Additive colour

Additive colour refers to the way any two or more wavelengths of light can be combined to produce another colour. The RGB colour model and HSB colour model use additive methods to produce systematic ranges of colour.

Additive colour refers to the methods used and effects produced by mixing wavelengths of light.
Additive colour models such as the RGB colour model and HSB colour model can produce vast numbers of colours simply by adding red, green and blue lights together in different proportions.
An additive approach to colour is used to provide exact control over the appearance of colours on the digital screens of TVs, computers and phones.
Subtractive colour models such as the CMY colour model provide methods for mixing pigments such as dyes, inks or paints.
Both additive and subtractive colour models rely on mixing primary colours in different proportions:
- CMY refers to the primary colours cyan, magenta and yellow.
- CMYK refers to the primary colours cyan, magenta and yellow plus black (k).
- RYB refers to the primary colours red, yellow and blue.
Both additive and subtractive colour models can be explored using colour wheels.

About additive colour and the RGB colour model

The RGB colour model used by TV, computer and phone screens involves additive colour mixing. The RGB colour model produces all the colours seen by an observer simply by combining the light emitted by arrays of red, green and blue pixels (picture elements) in different proportions.

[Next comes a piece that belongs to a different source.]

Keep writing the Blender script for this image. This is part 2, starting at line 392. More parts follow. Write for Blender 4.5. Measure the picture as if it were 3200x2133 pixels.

RGB colour is an additive colour model that combines wavelengths of light corresponding with red, green and blue primary colours to produce other colours.
Red, green and blue are called additive primary colours in an RGB colour model because just these three component colours can produce any imaginable colour if mixed in the right proportion.
Different colours are produced by varying the brightness of the component colours between fully off and fully on.
When fully saturated red, green and blue primary colours are combined in equal amounts, they produce white.
A fully saturated hue is produced by a single wavelength (or narrow band of wavelengths) of light.
When any two fully saturated additive primary colours are combined, they produce a secondary colour: yellow, cyan or magenta.
Some implementations of RGB colour models can produce millions of colours by varying the brightness of each of the three primary colours.
The additive RGB colour model cannot be used for mixing pigments such as paints, inks, dyes or powders.

The RGB colour model does not define the exact hue of the three primary colours so the choice of wavelengths for each primary colour is the principal determinant of their admixture.
The RGB colour model can be made device-independent by specifying a colour profile such as sRGB or Adobe RGB (1998) which ensures consistent results regardless of the device used to output an image.